Copy the records below exactly as they are written.

Stored data entries

_ _ _

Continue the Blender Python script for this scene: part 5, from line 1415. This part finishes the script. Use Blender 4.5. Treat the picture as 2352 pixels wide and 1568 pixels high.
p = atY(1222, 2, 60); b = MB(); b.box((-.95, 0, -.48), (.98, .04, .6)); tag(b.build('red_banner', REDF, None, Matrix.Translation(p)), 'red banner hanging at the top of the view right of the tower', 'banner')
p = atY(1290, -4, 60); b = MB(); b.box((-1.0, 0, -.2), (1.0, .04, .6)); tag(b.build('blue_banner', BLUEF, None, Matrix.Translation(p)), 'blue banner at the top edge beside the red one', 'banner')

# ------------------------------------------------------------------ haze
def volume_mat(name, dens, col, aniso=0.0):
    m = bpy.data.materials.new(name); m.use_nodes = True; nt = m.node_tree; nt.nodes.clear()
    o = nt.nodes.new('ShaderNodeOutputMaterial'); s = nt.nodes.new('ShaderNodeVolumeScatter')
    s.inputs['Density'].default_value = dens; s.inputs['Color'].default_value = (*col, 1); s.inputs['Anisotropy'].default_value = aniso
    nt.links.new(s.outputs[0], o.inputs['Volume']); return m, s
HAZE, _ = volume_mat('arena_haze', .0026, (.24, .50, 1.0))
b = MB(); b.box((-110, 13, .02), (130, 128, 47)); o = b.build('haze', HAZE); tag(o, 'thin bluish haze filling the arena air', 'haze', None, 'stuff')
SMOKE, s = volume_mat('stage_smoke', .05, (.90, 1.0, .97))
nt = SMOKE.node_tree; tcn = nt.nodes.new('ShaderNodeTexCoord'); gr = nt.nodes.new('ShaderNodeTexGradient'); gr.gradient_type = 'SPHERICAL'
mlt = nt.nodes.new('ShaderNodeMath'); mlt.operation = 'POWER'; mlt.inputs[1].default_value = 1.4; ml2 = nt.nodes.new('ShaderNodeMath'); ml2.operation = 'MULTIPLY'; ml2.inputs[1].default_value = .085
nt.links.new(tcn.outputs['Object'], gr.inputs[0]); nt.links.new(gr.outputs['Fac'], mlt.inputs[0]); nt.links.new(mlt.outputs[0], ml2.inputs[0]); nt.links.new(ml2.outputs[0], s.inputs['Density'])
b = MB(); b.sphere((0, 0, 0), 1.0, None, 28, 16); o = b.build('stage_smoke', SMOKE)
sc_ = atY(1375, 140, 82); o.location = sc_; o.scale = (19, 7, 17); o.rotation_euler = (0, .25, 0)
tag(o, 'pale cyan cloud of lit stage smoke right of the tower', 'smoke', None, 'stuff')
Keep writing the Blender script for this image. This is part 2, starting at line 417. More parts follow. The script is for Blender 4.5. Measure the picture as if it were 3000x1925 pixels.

_ _ _

• Output
Continue the Blender Python script for this scene: part 5, from line 1415. This part finishes the script. Use Blender 4.5. Treat the picture as 2352 pixels wide and 1568 pixels high.
p = atY(1222, 2, 60); b = MB(); b.box((-.95, 0, -.48), (.98, .04, .6)); tag(b.build('red_banner', REDF, None, Matrix.Translation(p)), 'red banner hanging at the top of the view right of the tower', 'banner')
p = atY(1290, -4, 60); b = MB(); b.box((-1.0, 0, -.2), (1.0, .04, .6)); tag(b.build('blue_banner', BLUEF, None, Matrix.Translation(p)), 'blue banner at the top edge beside the red one', 'banner')

# ------------------------------------------------------------------ haze
def volume_mat(name, dens, col, aniso=0.0):
    m = bpy.data.materials.new(name); m.use_nodes = True; nt = m.node_tree; nt.nodes.clear()
    o = nt.nodes.new('ShaderNodeOutputMaterial'); s = nt.nodes.new('ShaderNodeVolumeScatter')
    s.inputs['Density'].default_value = dens; s.inputs['Color'].default_value = (*col, 1); s.inputs['Anisotropy'].default_value = aniso
    nt.links.new(s.outputs[0], o.inputs['Volume']); return m, s
HAZE, _ = volume_mat('arena_haze', .0026, (.24, .50, 1.0))
b = MB(); b.box((-110, 13, .02), (130, 128, 47)); o = b.build('haze', HAZE); tag(o, 'thin bluish haze filling the arena air', 'haze', None, 'stuff')
SMOKE, s = volume_mat('stage_smoke', .05, (.90, 1.0, .97))
nt = SMOKE.node_tree; tcn = nt.nodes.new('ShaderNodeTexCoord'); gr = nt.nodes.new('ShaderNodeTexGradient'); gr.gradient_type = 'SPHERICAL'
mlt = nt.nodes.new('ShaderNodeMath'); mlt.operation = 'POWER'; mlt.inputs[1].default_value = 1.4; ml2 = nt.nodes.new('ShaderNodeMath'); ml2.operation = 'MULTIPLY'; ml2.inputs[1].default_value = .085
nt.links.new(tcn.outputs['Object'], gr.inputs[0]); nt.links.new(gr.outputs['Fac'], mlt.inputs[0]); nt.links.new(mlt.outputs[0], ml2.inputs[0]); nt.links.new(ml2.outputs[0], s.inputs['Density'])
b = MB(); b.sphere((0, 0, 0), 1.0, None, 28, 16); o = b.build('stage_smoke', SMOKE)
sc_ = atY(1375, 140, 82); o.location = sc_; o.scale = (19, 7, 17); o.rotation_euler = (0, .25, 0)
tag(o, 'pale cyan cloud of lit stage smoke right of the tower', 'smoke', None, 'stuff')
Keep writing the Blender script for this image. This is part 2, starting at line 417. More parts follow. The script is for Blender 4.5. Measure the picture as if it were 3000x1925 pixels.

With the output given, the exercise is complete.